A word about Zoom etiquette: If you are participating in a meeting with more than one other person, then you should mute your microphone

So by all means, have some fun using Zoom! And don’t forget, there are other free video conferencing platforms available, such as Facebook Live, Facetime, Google Duo (or Hangouts or Meetings), and for-fee platforms including Zoom (for businesses), GoToMeeting, and WebEx.

2 Comments

  1. I’ve been asked for more details and info about etiquette: In addition to muting your microphone except when you’re speaking, here are a few more:

    1. Prepare your ‘set’ beforehand:

    don’t have a bright background that causes the webcam to dim your face. Make sure you are well-lighted

    place the webcam far enough away so it shows enough of you. Best if you show at least chest-up. Good for letting folks see your ‘body language’.

    position yourself in the middle of the webcam view, both horizontally and vertically (or just off-center). If there are two or more of you, move the webcam/device away so everybody is fully in the view.

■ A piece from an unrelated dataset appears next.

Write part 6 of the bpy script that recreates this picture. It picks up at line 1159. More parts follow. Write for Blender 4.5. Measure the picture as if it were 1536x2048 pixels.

    2. Identify yourself up-front. Fill out the Zoom form with your name so folks will know who you are (first name only is fine).

    3. When in the Zoom meeting, try to look at the webcam lens, especially. when you speak.

    4. When in a multi-person Zoom meeting, open the chat window (unless you are on a smartphone screen)

    When people are chatting, click on a name to chat privately with just one person, and click the name and choose Everyone to revert back.

    5. If at all possible, use a headset or earbuds instead of the computer/smartphone/tablet speaker microphone

    You’ll sound much better.

    6. Test out your camera and microphone at least the first time, and use the Zoom settings to adjust volume

    Volume controls are separate for speaker and microphone.

    7. If you’re the meeting organizer, use the Mute All control, and please advise everyone if you are recording the Zoom meeting.

    Please add comments if you have your own tips and tricks for using Zoom.

  2. I also got a question about audio quality and why it’s sometimes poor. When you’re using Zoom or any other video conferencing service, it’s always best to use either wired or wireless earbuds or headphones with a separate microphone. If you’re using your device’s speakers, that audio is also being picked up by your microphone. That can cause echo or feedback.

    Some computers and most tablets/smartphones have a noise-cancelling feature built in to help deal with feedback and echo. They do this by blanking out audio the software thinks is coming from the device’s speakers. This rarely works well, and is especially horrendous when there’s really loud/strong audio in the room, or when there are two different audio sources and levels going on at the same time. Such as playing an instrument and singing at the same time.

    Radio broadcasters, podcasters and musicians know that two-way audio in the room can be disastrous, just like it is in- studio. So they use headphones and avoid the whole problem. Everybody doing video conferencing should do the same.